Разбойник Дубровин, как и старуха-крестьянка, ходит прямо «под Богом», осознает себя по Божьим законам; в его мировоззрении нет ни судьбы, ни «нечистой силы», никакого потаенного уголка для всяческих суеверий. Абсолютная воля и абсолютная неволя, протест и смирение упираются в одного, единого Бога, перед которым эти герои готовы всякий час предстать без страха. Ни лукавства, ни лицемерия, ни трусости: дескать, хочешь меня судить? вот он я! суди!

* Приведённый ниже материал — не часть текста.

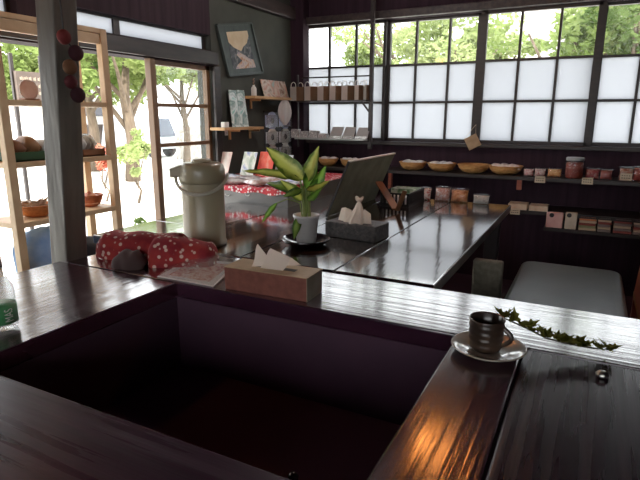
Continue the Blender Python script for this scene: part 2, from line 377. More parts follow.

Удивительно, что и старуха-крестьянка, и Дубровин живут в слиянии с природой, на щедрой земле, рядом с вольной Волгой, но не ведут с ними разговоров, не одушевляют их, не имеют домашних божков и держатся в стороне от ветхих стихий. (Ласково-уважительно разговаривает с Волгой не Дубровин, а Степан Бастрюков.) Но суровость такого мироотношения дополнена и разукрашена другими обитателями «Воеводы», всем многоцветьем их верований, любовей и надежд. На суровом холсте вытканы чудесные узоры, и все-таки узоры узорами, а это — основа…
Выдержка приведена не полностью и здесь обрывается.